Someone called me, this morning ... struggling with life, suffering through the day to day madnesses of having an 86 year old mother with dementia and not-a-so-great personality thyat keeps getting her kicked out of one old-timers place after another. She was really suffering with all the complexities this entails and with all the calls that come in .... 'Your Mom did it, again. We're kicking her out.'
It reminded me of some of the constituent parts of health ... three in particular.
(1) The recognition that feelings are not forced upon us directly by external events. Years ago, there was a coffee-house ... and old-time coffee-house with music ... in Buffalo. It was owned by a guy named Jerry Ravens. I remember his name and not his music ... I like to think largely due to a bit of graffitti in the bathroom. One person wrote: My Mother made me a homosexual. Another person apparently came along and penned: If I get her the wool, will she make me one, too.
Most people use such expressions as: You made me this or that .... angry ... or happy ... or .... Maybe external events catalyze certain feelings ... but they don't make them. Exploring the sources inside of our feelings may be the beginning of wisdom.
(2) Talking about exploration. Explaining feelings don't get us anywhere ... but exploring them does a great deal. Feeling our way into 'sadness' or 'happiness' ... pain and pleasure ... lets us feel what's most human in us at the only moment we have ... now. The goal isn't to get rid of feelings .... but to let them visit us ... like a wave ... flow over and through us ... yielding a sense of wholeness.
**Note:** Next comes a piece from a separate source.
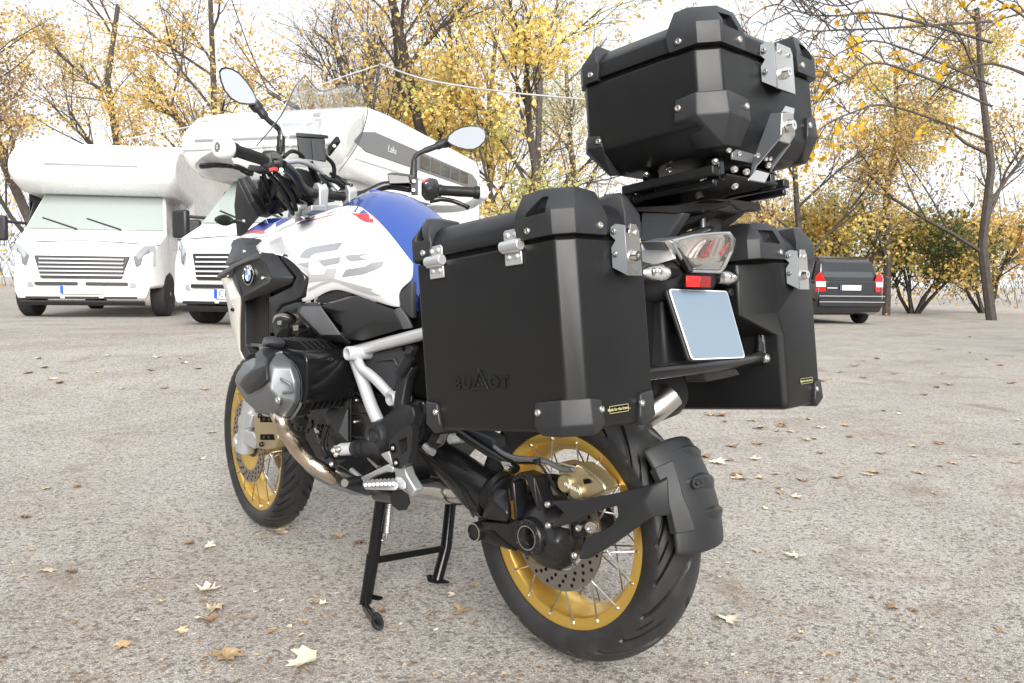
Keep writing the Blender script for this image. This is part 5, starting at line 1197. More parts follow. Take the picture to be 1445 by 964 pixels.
# handlebar
hb = crv([PX(398, 233, -.265), PX(408, 240, -.235), PX(417, 250, -.20), PX(426, 264, -.15), PX(437, 271.5, -.10), PX(452, 274, -.055), PX(472, 276.5, .01), PX(492, 277, .06), PX(515, 274, .12), PX(540, 263, .17), PX(556, 262, .20), PX(580, 266, .25)], 5)
b = MB(); b.tube(hb, .0155, 16); bar = b.build('handlebar', SATINB, bike, smooth=60)
for px_, py_, x in ((452, 272, -.055), (493, 275, .06)):
    p = PX(px_, py_, x); q = MB()
    q.hull([p + Vector((sx_ * .017, sy * .024, sz)) for sx_ in (-1, 1) for sy, sz in ((-1, .0), (-1, .012), (-.4, .03), (.4, .03), (1, .012), (1, 0))] + [p + Vector((sx_ * .015, sy * .018, -.06)) for sx_ in (-1, 1) for sy in (-1, 1)])
    cl_ = q.build('bar_clamp', SILVER2, tcl, .004, 3, 50); bolt(p + Vector((0, -.008, .031)), (0, -.2, 1), cl_, BOLT_B, 1.3)
# left grip, guard, lever, switches
gl0, gl1 = PX(326, 210.5, -.42), PX(378, 227.5, -.295)
gdir = (gl0 - gl1).normalized()
def grip(p0, p1, name='grip'):
    b = MB(); d = p1 - p0; L_ = d.length; b.lathe(p0, d, [(.012, 0), (.0195, .003), (.0205, .012), (.0175, .018), (.0172, L_ * .3), (.0178, L_ * .5), (.0172, L_ * .75), (.0175, L_ - .02), (.021, L_ - .016), (.0225, L_ - .004), (.0225, L_), (.014, L_ + .002)], 26)
    return b.build(name, RUBBER2, bar, smooth=40)
grip(gl1, gl0)
q = MB(); q.lathe(gl1 - gdir * .01, gdir, [(.024, 0), (.027, .003), (.027, .014), (.024, .018)], 28); q.build('grip_flange', GREYM, bar, smooth=40)
q = MB(); e0 = PX(311, 208.5, -.455)
q.lathe(gl0 + gdir * .001, (e0 - gl0), [(.021, 0), (.029, .006), (.032, .016), (.031, .038), (.024, .046), (.014, .047), (.013, .043), (.0003, .043)], 28); q.build('bar_end', HANDW, bar, smooth=50)
q = MB(); q.lathe(PX(308, 208, -.4625), gdir, [(.012, 0), (.012, .004), (.006, .004), (.005, .001), (.0002, .001)], 20); q.build('bar_end_screw', STEEL, bar, smooth=40)
hg = V3(dict(a=(270, 236, -.44), b=(281, 223, -.45), c=(302, 211, -.455), d=(318, 204, -.45), e=(322, 218, -.44), f=(300, 223, -.435), g=(283, 234, -.42), h=(285, 246, -.41), i=(311, 257, -.37), j=(330, 254, -.34), k=(348, 250, -.31), l=(300, 238, -.405), m=(333, 240, -.36)))
for k_ in hg: hg[k_] = hg[k_] + (hg[k_] - CAM).normalized() * (.03 if k_ in 'cdef' else .075)
panel('hand_guard', hg, ['a b g', 'b c f g', 'c d e f', 'a g h', 'g l i h', 'l m j i', 'm k j', 'g f l', 'f e m l'], HANDW, bar, .005, .0015, 1, 60, outward=(-.5, -1, .2))
tubex('clutch_lever', [(284, 234.5, -.415), (300, 233.5, -.40), (320, 234, -.375), (336, 236, -.345), (347, 242, -.32), (356, 244, -.30)], [.0085, .007, .007, .0085, .010, .011], SATINB, bar, 12, 4)
hullx('lever_perch', [(348, 238, -.31), (366, 246, -.30), (382, 246, -.28), (384, 236, -.28), (352, 232, -.30), (360, 240, -.25), (380, 240, -.25)], SATINB, bar, .003)
hullx('switch_block', [(366, 218, -.325), (372, 212, -.31), (388, 212, -.29), (399, 220, -.27), (400, 236, -.27), (392, 243, -.28), (378, 243, -.30), (369, 236, -.32), (384, 216, -.24), (396, 238, -.23)], PLASTIC, bar, .005)
hullx('switch_key', [(382, 216, -.318), (395, 217, -.30), (396, 224, -.30), (383, 224, -.318), (388, 220, -.28)], PLASTIC2, bar, .002)
hullx('switch_key', [(386, 226, -.318), (397, 227, -.30), (396, 232, -.30), (386, 232, -.318), (391, 229, -.28)], PLASTIC2, bar, .002)
slab('hazard_switch', [(379, 237), (386, 235.5), (387, 240.5), (380, 242)], -.322, .012, REDL, bar, .001)
for p in ((397, 240),): bolt(PX(p[0], p[1], -.285), (-.6, -.8, .1), bar, BOLT, 1.0)
for k_ in range(10):
    a = 2 * pi * k_ / 10; Mb = basis(gl1 - gdir * .006, gdir); q = MB(); q.lathe(Mb @ Vector((.026 * cos(a), .026 * sin(a), 0)), gdir, [(.004, 0), (.004, .012), (.002, .013)], 6); q.build('adjuster_tooth', PLASTIC, bar, smooth=30) if k_ < 6 else q.b.free()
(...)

(3) The third thing that came to my mind talking to this woman was the ability to play .... play has at least two meanings ... one is the form it takes in, say, 'kids' play' .... For two hours on Saturday, a visiting three year old began to play with Melmo ... a funny-talking old man who claimed to be three years old, just like her .... Her older brother already was hesitant to allow someone Playing in the Last Quarter to pretend to be 3 years old and to talk with a squeaky voice. Losing that form of play is tragic ... keeping it may be a bit of health.
The other meaning the word 'play' carries is 'give' .... without that play, bridges break, houses crack and families splinter.
All three of these constituent parts of health can endure well into the Last Quarter of Life. Play on!